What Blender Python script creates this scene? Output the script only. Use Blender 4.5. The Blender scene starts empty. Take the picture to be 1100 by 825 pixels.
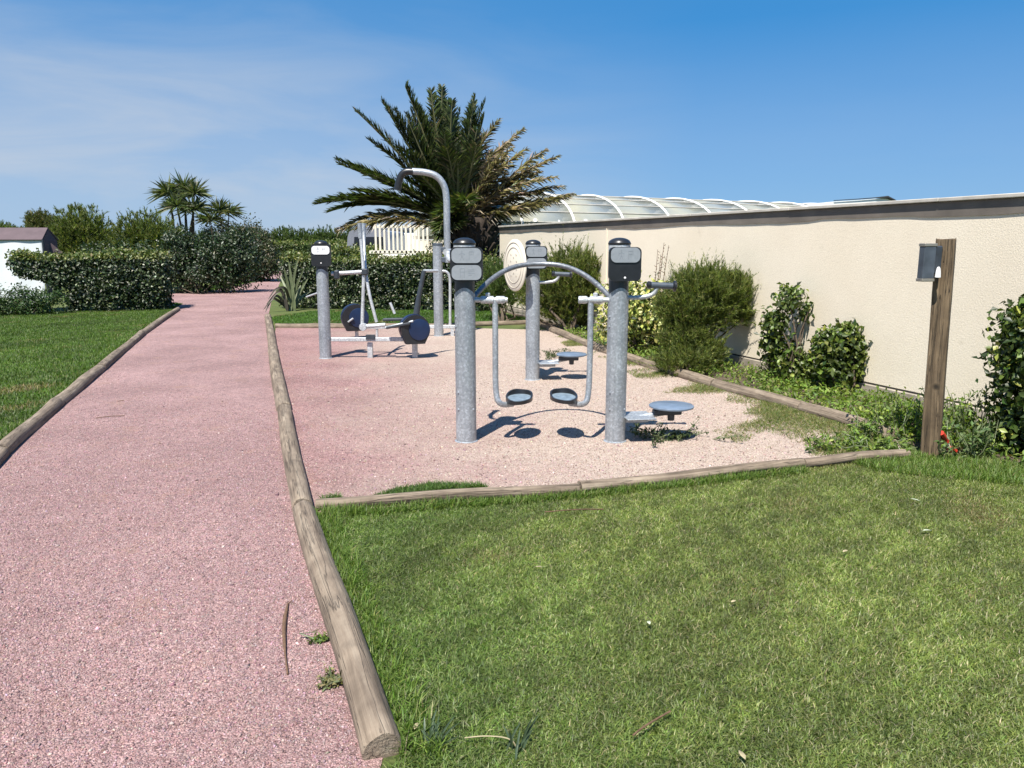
import bpy, math, random
import numpy as np
from mathutils import Vector

rng = np.random.default_rng(7)
random.seed(7)
S = bpy.context.scene
COL = S.collection

# ------------------------------------------------------------------ camera
CAM_H = 1.6
FPX = 840.0
PITCH = math.atan(150.5 / FPX)
cd = bpy.data.cameras.new("camera")
cam = bpy.data.objects.new("camera", cd)
COL.objects.link(cam)
cam.location = (0, 0, CAM_H)
cam.rotation_euler = (math.pi / 2 - PITCH, 0, 0)
cd.sensor_width = 36
cd.lens = FPX / 1100 * 36
cd.clip_start = 0.05
cd.clip_end = 2000
S.camera = cam
S.render.resolution_x = 1024
S.render.resolution_y = 768

# ------------------------------------------------------------------ sky and sun
SUN_EL = math.radians(60.5)
SUN_DIR = np.array([-0.40, -1.0])              # horizontal direction towards the sun
SUN_AZ = math.atan2(SUN_DIR[0], SUN_DIR[1])    # clockwise from +Y
w = bpy.data.worlds.new("World")
S.world = w
w.use_nodes = True
nt = w.node_tree
nt.nodes.clear()
N = nt.nodes.new
L = nt.links.new
out = N('ShaderNodeOutputWorld')
bg = N('ShaderNodeBackground')
bg.inputs['Strength'].default_value = 0.05
sky = N('ShaderNodeTexSky')
sky.sky_type = 'NISHITA'
sky.sun_disc = False
sky.sun_elevation = SUN_EL
sky.sun_rotation = SUN_AZ % (2 * math.pi)
sky.altitude = 0
sky.air_density = 1.0
sky.dust_density = 0.1
sky.ozone_density = 3.0
tc = N('ShaderNodeTexCoord')
mp = N('ShaderNodeMapping')
mp.inputs['Scale'].default_value = (1.2, 1.2, 6.0)
mp.inputs['Rotation'].default_value = (0.0, 0.12, 0.3)
n1 = N('ShaderNodeTexNoise')
n1.inputs['Scale'].default_value = 2.1
n1.inputs['Detail'].default_value = 6
n1.inputs['Roughness'].default_value = 0.55
n1.inputs['Distortion'].default_value = 0.5
cr = N('ShaderNodeValToRGB')
cr.color_ramp.elements[0].position = 0.40
cr.color_ramp.elements[0].color = (0.42, 0.42, 0.42, 1)
cr.color_ramp.elements[1].position = 0.66
sep = N('ShaderNodeSeparateXYZ')
mr = N('ShaderNodeMapRange')                   # thin cirrus thickens to the left ...
mr.inputs['From Min'].default_value = 0.22
mr.inputs['From Max'].default_value = -0.30
mr.inputs['To Min'].default_value = 0.06
mr.inputs['To Max'].default_value = 0.95
mz = N('ShaderNodeMapRange')                   # ... and low in the sky
mz.inputs['From Min'].default_value = 0.30
mz.inputs['From Max'].default_value = 0.07
mz.inputs['To Min'].default_value = 0.14
mz.inputs['To Max'].default_value = 1.0
m1 = N('ShaderNodeMath'); m1.operation = 'MULTIPLY'
m2 = N('ShaderNodeMath'); m2.operation = 'MULTIPLY'
mix = N('ShaderNodeMix'); mix.data_type = 'RGBA'
mix.inputs['B'].default_value = (6.5, 7.2, 8.2, 1)
sat = N('ShaderNodeHueSaturation')
sat.inputs['Saturation'].default_value = 1.15
L(tc.outputs['Generated'], mp.inputs['Vector'])
L(mp.outputs[0], n1.inputs['Vector'])
L(n1.outputs['Fac'], cr.inputs['Fac'])
L(tc.outputs['Generated'], sep.inputs[0])
L(sep.outputs['X'], mr.inputs['Value'])
L(sep.outputs['Z'], mz.inputs['Value'])
L(cr.outputs['Color'], m1.inputs[0]); L(mr.outputs[0], m1.inputs[1])
L(m1.outputs[0], m2.inputs[0]); L(mz.outputs[0], m2.inputs[1])
tintn = N('ShaderNodeMix'); tintn.data_type = 'RGBA'; tintn.blend_type = 'MULTIPLY'
tintn.inputs['Factor'].default_value = 1.0
tintn.inputs['B'].default_value = (0.62, 0.86, 1.12, 1)
L(sky.outputs[0], sat.inputs['Color'])
L(sat.outputs[0], tintn.inputs['A'])
flat = N('ShaderNodeMix'); flat.data_type = 'RGBA'
flat.inputs['Factor'].default_value = 0.8
grad = N('ShaderNodeValToRGB')                 # clear-air blue: paler low down, deeper overhead (colours / 10)
ge = grad.color_ramp.elements
ge[0].position = 0.0; ge[0].color = (.290, .560, .940, 1)
ge[1].position = 1.0; ge[1].color = (.040, .230, .600, 1)
for p_, c_ in ((.125, (.215, .480, .880)), (.25, (.055, .345, .800)), (.5, (.040, .270, .690))):
    e_ = ge.new(p_); e_.color = (*c_, 1)
up10 = N('ShaderNodeMix'); up10.data_type = 'RGBA'; up10.blend_type = 'MULTIPLY'
up10.inputs['Factor'].default_value = 1.0
up10.inputs['B'].default_value = (10, 10, 10, 1)
L(sep.outputs['Z'], grad.inputs['Fac'])
L(grad.outputs['Color'], up10.inputs['A'])
L(up10.outputs['Result'], flat.inputs['B'])
L(tintn.outputs['Result'], flat.inputs['A'])
L(flat.outputs['Result'], mix.inputs['A'])
L(m2.outputs[0], mix.inputs['Factor'])
L(mix.outputs['Result'], bg.inputs['Color'])
L(bg.outputs[0], out.inputs[0])

sd = bpy.data.lights.new("sun", 'SUN')
sd.energy = 5.0
sd.angle = math.radians(0.53)
sd.color = (1.0, 0.95, 0.87)
sun = bpy.data.objects.new("sun", sd)
COL.objects.link(sun)
_d = SUN_DIR / np.linalg.norm(SUN_DIR) * math.cos(SUN_EL)
sun.rotation_euler = Vector((_d[0], _d[1], math.sin(SUN_EL))).to_track_quat('Z', 'Y').to_euler()
sun.location = (0, 0, 30)
S.view_settings.view_transform = 'Standard'
S.view_settings.look = 'None'
S.view_settings.gamma = 1
S.view_settings.use_curve_mapping = False
S.view_settings.exposure = 0.82

# ------------------------------------------------------------------ helpers
_c, _s = math.cos(PITCH), math.sin(PITCH)


def ray(px, py):
    a = (px - 550) / FPX
    b = (412.5 - py) / FPX
    return np.array([a, _c + b * _s, -_s + b * _c])


def P(px, py, z=0.0):
    """measured spot on the photograph -> place on the level z"""
    r = ray(px, py)
    t = (z - CAM_H) / r[2]
    return np.array([r[0] * t, r[1] * t, z])


def D(px, py, y):
    """measured spot on the photograph -> place at the distance y"""
    r = ray(px, py)
    t = y / r[1]
    return np.array([r[0] * t, y, CAM_H + r[2] * t])


def nrm(v):
    v = np.asarray(v, float)
    return v / (np.linalg.norm(v) + 1e-12)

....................

● **What the task requires**:
Return exactly what appears from the opening line of the material through the line with "S.render.resolution_y = 768", apart from the pictures.

● **Completed exercise**:
What Blender Python script creates this scene? Output the script only. Use Blender 4.5. The Blender scene starts empty. Take the picture to be 1100 by 825 pixels.
import bpy, math, random
import numpy as np
from mathutils import Vector

rng = np.random.default_rng(7)
random.seed(7)
S = bpy.context.scene
COL = S.collection

# ------------------------------------------------------------------ camera
CAM_H = 1.6
FPX = 840.0
PITCH = math.atan(150.5 / FPX)
cd = bpy.data.cameras.new("camera")
cam = bpy.data.objects.new("camera", cd)
COL.objects.link(cam)
cam.location = (0, 0, CAM_H)
cam.rotation_euler = (math.pi / 2 - PITCH, 0, 0)
cd.sensor_width = 36
cd.lens = FPX / 1100 * 36
cd.clip_start = 0.05
cd.clip_end = 2000
S.camera = cam
S.render.resolution_x = 1024
S.render.resolution_y = 768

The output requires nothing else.